Prevention / Action: The integration layer must contain a mapping table to translate internal carrier descriptions to the exact string values required by the John Lewis API. This table should be the source of truth for carrier data. The integration should also feature exception handling to flag any un-mappable carriers to the operations team for manual correction and review.
Inaccurate stock from multiple warehouses
Operational impact: When SKUs are held in multiple SAP B1 warehouses (OWHS records), incorrectly aggregating this data for the marketplace feed is a common issue. If the logic fails to sum all locations, or one warehouse sync process fails, the stock level sent to John Lewis is wrong. This results in either significant lost sales through underselling or reputational damage from overselling and cancelling orders.
Prevention / Action: Design the integration to query all relevant SAP B1 warehouses for a specific SKU and sum their 'Available' quantities before pushing a single update. This logic must be atomic, meaning it should only send an update after confirming a successful response from all intended sources. A monitoring process should alert the operations team if any single warehouse location fails to respond.
Frequently asked questions
How can we trust our SAP B1 inventory will stay accurate when selling on a high-volume channel like John Lewis?
The integration establishes SAP B1 as the single source of truth for all inventory, ensuring John Lewis Marketplace only reflects stock you can actually fulfil. As John Lewis sales orders are created in SAP B1, they allocate stock against the item record. The updated available-to-sell quantity is then synchronised back to the marketplace, preventing overselling and protecting your seller rating.
We use multiple warehouses in SAP Business One. How does this affect inventory sync with John Lewis Marketplace?
Mapping multiple SAP B1 warehouses (OWHS) to a single stock feed for John Lewis requires specific logic to prevent inaccuracies. If not aggregated correctly, you risk overselling or showing items as out of stock when they are available in another location. A robust integration sums the inventory from specified warehouses into a single available quantity before updating the stock level on John Lewis.
How do you prevent the integration from slowing down SAP B1 during high-volume stock updates?
This is a common operational risk, as high-frequency inventory updates can cause record-locking on the SAP B1 Item Master Data, interrupting other users. Instead of using direct, real-time updates via the DI API for every change, a more resilient approach queues stock adjustments. This ensures inventory is synced reliably without locking the SAP B1 database during busy periods.
How do we trace an order from John Lewis Marketplace through to our SAP B1 system?

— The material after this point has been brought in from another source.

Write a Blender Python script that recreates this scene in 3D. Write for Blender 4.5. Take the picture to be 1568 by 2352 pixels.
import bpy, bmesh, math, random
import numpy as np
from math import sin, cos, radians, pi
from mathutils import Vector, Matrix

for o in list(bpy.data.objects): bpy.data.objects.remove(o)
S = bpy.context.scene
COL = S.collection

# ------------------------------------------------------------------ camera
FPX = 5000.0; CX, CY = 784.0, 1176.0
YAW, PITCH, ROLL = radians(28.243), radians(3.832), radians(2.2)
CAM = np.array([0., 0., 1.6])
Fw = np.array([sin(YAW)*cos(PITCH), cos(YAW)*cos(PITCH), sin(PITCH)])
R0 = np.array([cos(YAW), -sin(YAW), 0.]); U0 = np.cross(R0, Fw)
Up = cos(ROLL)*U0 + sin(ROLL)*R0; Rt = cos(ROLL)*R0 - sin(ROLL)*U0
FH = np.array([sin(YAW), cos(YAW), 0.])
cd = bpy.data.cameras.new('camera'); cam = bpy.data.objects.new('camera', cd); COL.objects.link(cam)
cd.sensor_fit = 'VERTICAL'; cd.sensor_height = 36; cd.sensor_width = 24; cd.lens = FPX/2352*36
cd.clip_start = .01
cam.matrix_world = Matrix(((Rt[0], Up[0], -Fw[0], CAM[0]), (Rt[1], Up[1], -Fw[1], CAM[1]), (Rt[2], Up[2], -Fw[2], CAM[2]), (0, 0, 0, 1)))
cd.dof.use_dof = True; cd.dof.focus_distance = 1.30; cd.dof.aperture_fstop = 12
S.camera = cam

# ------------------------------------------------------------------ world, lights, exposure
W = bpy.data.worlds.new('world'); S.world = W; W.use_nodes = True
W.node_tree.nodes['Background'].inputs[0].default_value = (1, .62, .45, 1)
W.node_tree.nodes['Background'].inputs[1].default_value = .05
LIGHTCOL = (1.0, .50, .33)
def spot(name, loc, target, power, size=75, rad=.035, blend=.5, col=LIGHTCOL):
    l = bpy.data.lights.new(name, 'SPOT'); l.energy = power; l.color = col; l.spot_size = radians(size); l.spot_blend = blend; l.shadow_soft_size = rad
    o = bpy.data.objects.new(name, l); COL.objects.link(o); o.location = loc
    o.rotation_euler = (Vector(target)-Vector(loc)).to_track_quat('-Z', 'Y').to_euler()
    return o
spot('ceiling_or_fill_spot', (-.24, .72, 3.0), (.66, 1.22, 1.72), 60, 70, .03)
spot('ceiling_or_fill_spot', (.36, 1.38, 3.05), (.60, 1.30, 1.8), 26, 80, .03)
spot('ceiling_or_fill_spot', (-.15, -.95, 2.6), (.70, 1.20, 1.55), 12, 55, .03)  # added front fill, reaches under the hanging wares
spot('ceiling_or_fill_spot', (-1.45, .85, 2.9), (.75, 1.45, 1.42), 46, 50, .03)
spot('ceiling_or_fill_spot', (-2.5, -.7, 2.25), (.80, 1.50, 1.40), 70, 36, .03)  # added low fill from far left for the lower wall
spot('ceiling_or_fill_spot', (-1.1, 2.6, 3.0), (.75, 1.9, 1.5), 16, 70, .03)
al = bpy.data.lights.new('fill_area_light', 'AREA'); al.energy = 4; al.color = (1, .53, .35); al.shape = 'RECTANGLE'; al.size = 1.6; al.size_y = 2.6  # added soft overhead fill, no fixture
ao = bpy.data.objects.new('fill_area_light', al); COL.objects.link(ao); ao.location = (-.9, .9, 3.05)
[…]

To maintain a clear audit trail, the John Lewis 'Consumer Order Number' must be mapped to a dedicated reference field in SAP B1, typically the 'Customer PO Number' (NumAtCard) on the Sales Order. This ensures that when a customer enquires about their John Lewis order, your team can find it instantly in SAP B1 using the number provided. Without this, matching orders between systems becomes a slow, manual process.

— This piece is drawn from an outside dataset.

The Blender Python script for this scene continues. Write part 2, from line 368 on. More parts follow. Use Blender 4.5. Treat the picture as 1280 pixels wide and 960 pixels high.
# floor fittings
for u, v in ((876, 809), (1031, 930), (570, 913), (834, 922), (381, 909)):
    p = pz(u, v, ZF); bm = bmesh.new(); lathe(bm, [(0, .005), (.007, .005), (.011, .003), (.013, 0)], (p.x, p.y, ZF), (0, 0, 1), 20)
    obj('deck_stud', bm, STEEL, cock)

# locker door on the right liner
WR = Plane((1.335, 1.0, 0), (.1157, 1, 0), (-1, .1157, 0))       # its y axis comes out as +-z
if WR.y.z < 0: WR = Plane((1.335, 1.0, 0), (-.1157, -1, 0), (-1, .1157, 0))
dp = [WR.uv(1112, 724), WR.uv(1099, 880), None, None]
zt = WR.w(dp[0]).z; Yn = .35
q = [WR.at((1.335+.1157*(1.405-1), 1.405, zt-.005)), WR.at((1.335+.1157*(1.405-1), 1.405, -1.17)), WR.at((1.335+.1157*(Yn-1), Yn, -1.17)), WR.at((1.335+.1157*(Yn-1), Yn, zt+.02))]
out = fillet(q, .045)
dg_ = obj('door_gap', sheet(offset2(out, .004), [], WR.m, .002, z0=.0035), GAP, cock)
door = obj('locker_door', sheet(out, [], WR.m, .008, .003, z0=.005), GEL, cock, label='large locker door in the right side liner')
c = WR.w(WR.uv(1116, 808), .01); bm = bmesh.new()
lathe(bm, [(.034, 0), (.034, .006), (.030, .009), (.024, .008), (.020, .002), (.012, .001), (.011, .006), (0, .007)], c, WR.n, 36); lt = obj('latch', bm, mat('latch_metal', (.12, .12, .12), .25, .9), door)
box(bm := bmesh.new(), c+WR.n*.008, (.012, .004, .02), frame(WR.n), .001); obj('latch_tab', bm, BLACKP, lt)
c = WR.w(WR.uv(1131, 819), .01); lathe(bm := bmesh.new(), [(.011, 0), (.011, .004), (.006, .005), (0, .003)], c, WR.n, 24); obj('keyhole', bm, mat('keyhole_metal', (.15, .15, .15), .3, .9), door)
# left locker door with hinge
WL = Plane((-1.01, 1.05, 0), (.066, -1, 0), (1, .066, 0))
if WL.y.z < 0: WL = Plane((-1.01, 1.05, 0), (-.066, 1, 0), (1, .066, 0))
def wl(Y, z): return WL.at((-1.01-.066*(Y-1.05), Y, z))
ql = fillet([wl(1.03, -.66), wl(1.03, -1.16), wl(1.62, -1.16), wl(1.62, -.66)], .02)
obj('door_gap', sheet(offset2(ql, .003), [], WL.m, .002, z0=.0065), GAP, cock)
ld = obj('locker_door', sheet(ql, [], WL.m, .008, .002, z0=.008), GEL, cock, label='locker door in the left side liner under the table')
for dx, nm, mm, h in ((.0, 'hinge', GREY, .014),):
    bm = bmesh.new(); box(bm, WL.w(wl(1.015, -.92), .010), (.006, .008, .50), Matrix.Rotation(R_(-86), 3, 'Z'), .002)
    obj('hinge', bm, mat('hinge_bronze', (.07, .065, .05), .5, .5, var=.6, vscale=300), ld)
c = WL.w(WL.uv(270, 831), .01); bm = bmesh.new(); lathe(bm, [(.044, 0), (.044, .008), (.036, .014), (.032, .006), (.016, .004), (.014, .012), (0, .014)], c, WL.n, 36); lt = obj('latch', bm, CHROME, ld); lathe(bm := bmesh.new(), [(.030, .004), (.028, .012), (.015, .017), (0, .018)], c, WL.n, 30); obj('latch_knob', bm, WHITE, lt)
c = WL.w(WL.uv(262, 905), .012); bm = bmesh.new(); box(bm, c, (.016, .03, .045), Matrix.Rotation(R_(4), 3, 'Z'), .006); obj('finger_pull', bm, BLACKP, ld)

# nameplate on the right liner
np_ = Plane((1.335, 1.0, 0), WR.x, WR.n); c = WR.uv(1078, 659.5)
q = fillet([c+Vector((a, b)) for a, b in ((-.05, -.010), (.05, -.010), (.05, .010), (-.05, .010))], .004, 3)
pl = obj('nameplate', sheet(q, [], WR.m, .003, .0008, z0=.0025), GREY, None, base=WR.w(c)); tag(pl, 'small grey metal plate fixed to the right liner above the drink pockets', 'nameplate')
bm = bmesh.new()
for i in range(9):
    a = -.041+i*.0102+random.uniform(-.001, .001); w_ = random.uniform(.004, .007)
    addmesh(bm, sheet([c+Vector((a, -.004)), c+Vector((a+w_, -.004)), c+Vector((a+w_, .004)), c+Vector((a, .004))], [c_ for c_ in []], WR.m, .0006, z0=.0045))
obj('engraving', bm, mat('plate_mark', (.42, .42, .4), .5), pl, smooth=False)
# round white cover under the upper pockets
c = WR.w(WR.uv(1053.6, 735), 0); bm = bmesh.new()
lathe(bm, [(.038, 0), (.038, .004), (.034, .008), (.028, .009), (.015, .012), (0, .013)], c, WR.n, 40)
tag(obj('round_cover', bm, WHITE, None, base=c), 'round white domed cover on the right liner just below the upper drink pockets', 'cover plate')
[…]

We sell products that need batch tracking in SAP B1. Can the integration handle this?
Yes, but it requires precise configuration at the item level to avoid fulfilment errors. A common failure occurs if a John Lewis order contains an item that requires tracking, but the corresponding 'Item Master' record in SAP B1 is not configured for 'Batch/Serial' management. The integration must create the Sales Order in a way that enforces batch number assignment during the fulfilment process.